Criminal vol. 6: The Last of the Innocent

Savor this one people, because it’s the last you’ll see of this series for a good year or more.  Ed Brubaker and Sean Phillips have been the most consistently excellent writer/artist team since the heyday of Ennis/Dillon, and I think it’s fantastic that they’ve continued to explore new territory in the crime/noir genres over the years.  They’ll be continuing that trend next month when their maxi-series “Fatale” starts and runs through the end of the year.  While I think the idea of “‘Criminal’ via ‘H.P. Lovecraft’” sounds awesome, I’m still bothered by the fact that it means we won’t be getting new installments of this or “Incognito” — which ended on a big “What’s going to happen next!?” note — anytime soon.

As I continue to come to grips with the fact that you can’t have everything, let me say that this volume is as good as anything the series has offered.  It’s also unique in the sense that I can’t talk about what makes it so without offering a *SPOILER WARNING* first.

Just about everything good in Riley Richards’ life comes courtesy of his wife Felix.  The job.  The money.  The place in high society, you name it.  Problem is that his job sucks, his father-in-law hates him, he owes a lot of money to the local mob, and his wife is sleeping with his worst enemy from high school.  Then he gets a chance to get away from it all after his dad falls ill and he goes back to his hometown of Brookview and winds up re-connecting with his other high school sweetheart, Lizzie, and best bud/best stoner Freakout while reminiscing about all the good old days of his childhood.  So many good memories compared to what he has now, and then Riley realizes what he has to do in order to get it all back.  He just needs to kill his wife.

What follows is another intricately constructed tale of murder, deceit, betrayal, and all the nastiest bits of human nature.  However, it’s also a showcase for the considerable artistic talents of Sean Phillips.  I don’t think there’s any genre that the man is ill-suited for, and that now includes “Archie”-style teenage romance.  In a neat visual motif, Riley’s high-school memories are rendered in that style with the primary cast fitting neatly into the archetypes from that series.  The characters’ actions in these sequences also ensure that Brubaker and Phillips will never, EVER get to write any “Archie” comics either.  These sequences are mainly played for laughs, but that also has the effect of showing the reader how appealing they were and why Riley wants to go back to them.  Then at the end, we find out that things weren’t as rose-colored as initially thought, just as Riley has to put the finishing touches on his plan.

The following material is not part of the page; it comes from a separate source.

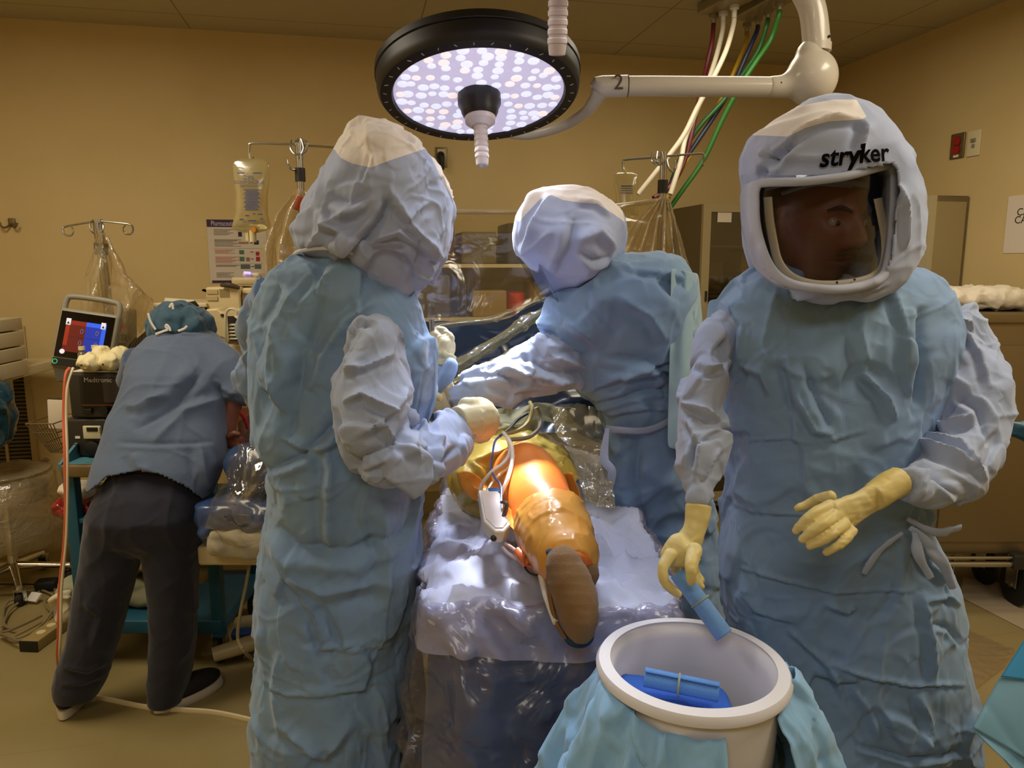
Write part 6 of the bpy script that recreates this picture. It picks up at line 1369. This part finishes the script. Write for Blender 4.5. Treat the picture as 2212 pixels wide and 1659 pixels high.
cab = [([(118, 1340), (118, 1300), (120, 1265), (135, 1240), (155, 1195), (175, 1165)], 'grey cable rising from the power strip plug toward the cart', '#6f6244'),
       ([(0, 1282), (30, 1280), (60, 1276), (90, 1275), (120, 1290), (125, 1310), (110, 1320), (96, 1300), (106, 1290)], 'tan cable coming from the left edge to the tagged coil', '#8a7b55'),
       ([(5, 1355), (20, 1320), (50, 1295), (85, 1278), (60, 1290), (20, 1298), (8, 1320), (10, 1350), (30, 1358)], 'looped grey cable coil on the floor at far left', '#857a5e'),
       ([(0, 1370), (30, 1378), (60, 1370), (90, 1350), (120, 1310), (150, 1270)], 'long tan cable crossing the coil toward the cart leg', '#93855f'),
       ([(0, 1262), (60, 1262), (110, 1262), (150, 1250)], 'thin black cable lying straight along the floor at far left', '#1c1812'),
       ([(90, 1330), (60, 1345), (20, 1362), (0, 1366), (10, 1372), (50, 1384), (90, 1350)], 'lowest grey cable loop near the power strip', '#7d7052')]
for i, (pts, lb, cl_) in enumerate(cab):
    line('power_cable', lb, 'cable', [atz(x, y, .008+.004*(j % 3)+.005*i) for j, (x, y) in enumerate(pts)], .0055 if i != 4 else .004, mat('cable%d' % i, cl_, .6), None, 'cables on the floor at left')
mb = MB(); p = atz(74, 1290, .03); mb.box(p, (.055, .012, .045), Matrix.Rotation(-.25, 4, 'Z')@Matrix.Rotation(-.9, 4, 'X'), .001); tag(mb.build('cable_tag', M_white), 'white paper tag on the cable coil', 'tag')
mb = MB(); mb.box(atz(102, 1262, .03), (.10, .07, .05), Matrix.Rotation(.2, 4, 'Z'), .015); tag(mb.build('foot_pedal', M_blackm), 'black foot pedal lying among the cables', 'pedal')

# ---- anaesthesia machine
YA_ = 3.28
AM = thing('anaesthesia_machine', (at(505, 680, YA_).x, YA_+.2, 0), 'cream anaesthesia workstation left of the left surgeon\'s shoulder', 'medical device')
def abox(name, px0, py0, px1, py1, Y, dep, m, par=AM, bev=.01, yaw=0):
    a, b = at(px0, py0, Y), at(px1, py1, Y); mb = MB(); mb.box(((a.x+b.x)/2, Y+dep/2, (a.z+b.z)/2), (b.x-a.x, dep, a.z-b.z), Matrix.Rotation(yaw, 4, 'Z'), bev); return mb.build(name, m, par, sharp=40)
M_am = mat('machine_cream', '#ddc795', .45)
up_ = abox('upper_housing', 443, 620, 522, 720, YA_+.04, .34, M_am)
for y in (626, 640): abox('recess_panel', 445, y, 470, y+9, YA_+.034, .008, mat('recess%d' % y, '#c2ad7d', .5), up_, 0)
for i in range(12): abox('vent_slot', 474+i*1.9, 624, 475+i*1.9, 643, YA_+.037, .006, mat('slot_tan', '#b5a070', .6) if i == 0 else bpy.data.materials['slot_tan'], up_, 0)
abox('right_bay', 522, 622, 560, 672, YA_+.06, .3, M_am); abox('bay_opening', 523, 633, 556, 671, YA_+.055, .01, mat('bay_tan', '#8f8060', .6), bev=0)
abox('dark_bay', 523, 673, 545, 740, YA_+.055, .02, M_dark, bev=0); abox('side_panel', 545, 673, 600, 760, YA_+.07, .3, M_am)
abox('top_display', 498, 599, 556, 616, YA_+.08, .10, mat('display_back', '#cbb98c', .5), bev=.012); abox('top_lamp', 522, 589, 560, 600, YA_+.1, .12, mat('top_white', '#d9ccae', .4), bev=.01)
mb = MB(); mb.tube([at(527, 589, YA_+.09), at(541, 590, YA_+.09)], .006, 8); mb.build('status_light', mat('violet_led', '#7a5cff', .4, emit='#8a78ff', estr=3), AM)
mb = MB(); mb.tube([at(478, 616, YA_+.03), at(495, 616, YA_+.02), at(518, 622, YA_+.03)], [.008, .012, .008], 10, smooth=5); mb.build('carry_grip', mat('grip_brown', '#4a3d26', .6), AM)
abox('lower_cabinet', 455, 745, 640, 960, YA_+.05, .4, M_am)
abox('work_surface', 330, 655, 446, 664, YA_+.02, .42, M_cream, bev=.004); abox('under_surface', 345, 664, 450, 720, YA_+.1, .3, mat('under_tan', '#a58a55', .6))
for x_ in (350, 640):
    for y_ in (YA_+.1, YA_+.4): caster(AM, (at(x_, 900, YA_).x, y_, 0), .05, h=.13)
abox('base_frame', 345, 1120, 645, 1150, YA_+.05, .42, M_am, bev=.01)
for x_ in (347, 640):
    a = at(x_, 900, YA_); mb = MB(); mb.box((a.x, YA_+.25, .55), (.04, .38, .85), None, .004); mb.build('side_frame', M_am, AM)
# patient-monitor module in front
MM = thing('monitor_module', at(480, 740, 3.1), 'cream module with pink sticker and white handle hanging on the anaesthesia machine', 'medical device')
ring_ = [(444, 668), (470, 666), (478, 674), (492, 678), (500, 740), (478, 730), (462, 728), (444, 712), (438, 700)]
mb = MB(); mb.poly([at(x, y, 3.1) for x, y in ring_], .12, (0, 1, 0)); o = mb.build('module_body', M_am, MM, sharp=30); bv = o.modifiers.new('b', 'BEVEL'); bv.width = .008; bv.segments = 3
face('pink_sticker', 439, 693, 451, 704, 3.098, M_pink, MM, .002, 0)
p = at(457, 700, 3.096); mb = MB(); mb.tube([(p.x+.009*cos(a), p.y, p.z+.017*sin(a)) for a in [2*pi*i/20 for i in range(21)]], .0016, 6, cap=False); mb.tube([(p.x+.004*cos(a), p.y, p.z+.006*sin(a)+.006) for a in [2*pi*i/12 for i in range(13)]], .0012, 6, cap=False); mb.tube([(p.x+.004*cos(a), p.y, p.z+.006*sin(a)-.008) for a in [2*pi*i/12 for i in range(13)]], .0012, 6, cap=False); mb.build('round_emblem', M_dark, MM)
face('socket', 477, 678, 484, 684, 3.098, M_dark, MM, .003, 0)
abox('module_rack', 486, 668, 524, 740, 3.08, .12, M_am, MM, .008)
abox('rack_inner_shade', 491, 683, 516, 736, 3.075, .006, mat('rack_shadow', '#2b2018', .7), MM, 0)  # flat dark face, the shade inside the rack painted as colour
for i in range(5): abox('rack_connector', 493, 700+i*7.5, 514, 704.5+i*7.5, 3.05, .03, M_cream, MM, .004)
mb = MB(); mb.tube([at(490, 742, 3.05), at(487, 700, 3.04), at(489, 674, 3.04), at(500, 667, 3.04), at(510, 671, 3.04), at(511, 680, 3.04)], .006, 8, smooth=5); mb.tube([at(508, 683, 3.04), at(518, 692, 3.03), at(522, 712, 3.03), at(520, 740, 3.05)], .006, 8, smooth=5); mb.build('white_handle', M_cream, MM)
a = at(470, 705, 3.2); mb = MB(); mb.box((a.x, 3.29, a.z), (.05, .14, .04), None, .004); mb.build('mount_bracket', M_grey, MM)
for i, (pts, lb) in enumerate((([(352, 662), (357, 645), (420, 650), (430, 662)], 'paper chart lying on the workstation surface behind the blue cap'), ([(440, 626), (436, 628), (446, 632), (446, 627)], 'corner of white paper left of the cream machine top'))):
    mb = MB(); mb.poly([at(x, y, 3.3+.1*(y < 650)) for x, y in pts], .004, (0, 0, 1)); tag(mb.build('paper_sheet', M_paper), lb, 'paper')
# red hoses and blood line near his forearm
line('blood_tube', 'red curved tube looping beside the bending person\'s hand', 'tube', [at(496, 945, 2.72), at(497, 915, 2.70), at(502, 895, 2.68), at(514, 890, 2.68), at(526, 900, 2.70), at(535, 925, 2.74)], .007, M_red)
line('blood_tube', 'second red tube just left of the looping one', 'tube', [at(481, 925, 2.76), at(484, 905, 2.74), at(492, 896, 2.74), at(500, 905, 2.76)], .007, M_red)
blob('suction_canister', 'clear canister with red contents behind the looping red tube', 'canister', (548, 930), 2.85, (.07, .06, .10), film('canister', '#e8cfc0', .15, .3, '#c9786a', .15, 5, .2, .01), 31, .008)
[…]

And the best (spoileriffic) part?  He gets away with it.  Unlike every previous volume where even the slightest taste of victory on the part of the protagonist is tainted by what they lost or where they wind up, Riley gets what he thinks he really wants.  Yes, he’s a killer and a duplicitous bastard, but intentionally or not, things are set up so that even if you’re not rooting for him to succeed, you don’t feel too badly about who gets hurt along the way.  I mean, his wife’s cheating on him with his rival, her father’s a class-conscious asshat, and Freakout… well, okay, I was sad about what happened to him.  Still, for the majority of the story, the people being screwed over more or less have it coming to them.

That said, though the ending implies that this is a fresh start for Riley, part of me wonders if Brubaker won’t come back later on to see how he’s holding up.  There is the matter of Mr. Black, the P.I. who loves to catch people in lies, and the fact that for a story about the destructive power of nostalgia, the protagonist ends up in a pretty good place.  I can almost see the next series picking up with Riley’s new life starting to sour and the man plotting a new crime to try and turn back the clock again.  That’s the obvious route, of course, and Brubaker and Phillips have made great stories by avoiding the obvious.  So if we never find out what happens to Riley, I’m cool with that.  If I have to wait until 2013 to find out what happens next, I’m sure I’ll be cool with it when it arrives.